Accuracy in Media

Monday on MSNBC’s Daily Rundown with Chuck Todd, he ran a quote from the L.A. Times that was shown in full screen, in two parts. The odd thing about the quote is that it was from an unnamed source, who supposedly commented to the Times reporter, but didn’t give her name. Great source.

The quote from the Times, which MSNBC shortened to make it even worse, was, “A New York City donor a few cars back, who also would not give her name, said Romney needed to do a better job connecting. ‘I don’t think the common person is getting it,’ she said from the passenger seat of a Range Rover stamped with East Hampton beach permits. ‘Nobody understands why Obama is hurting them.

“We’ve got the message,’ she added. ‘But my college kid, the baby sitters, the nails ladies — everybody who’s got the right to vote — they don’t understand what’s going on. I just think if you’re lower income — one, you’re not as educated, two, they don’t understand how it works, they don’t understand how the systems work, they don’t understand the impact.’”

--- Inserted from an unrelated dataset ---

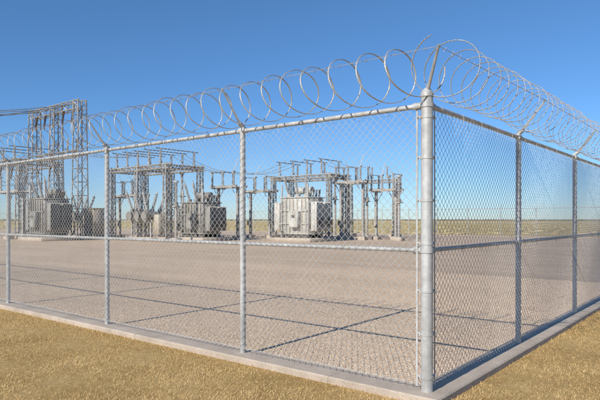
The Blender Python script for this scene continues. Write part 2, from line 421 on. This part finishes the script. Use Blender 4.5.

In other words, “Romney donor says ‘Let them eat cake.’”

Even if the quote was accurate, it is totally anonymous and unverifiable. Yet for MSNBC, it was worthy of a major graphic, and was introduced by Chuck Todd saying, “It don’t exactly help Romney dispel the Obama campaign narrative.” At MSNBC, they call this journalism.

Immediately following that quote in the Times was one by someone who actually identified herself, but Todd didn’t find it newsworthy. “Sharon Zambrelli voted for Obama in 2008 but has been disappointed with his handling of the economy and leadership style. ‘I was very disenchanted with the political process and he gave me hope,’ she said, but ultimately: ‘He’s just a politician,’ she said, an ‘emperor with no clothes.’”

Just another day at the MSNBC office.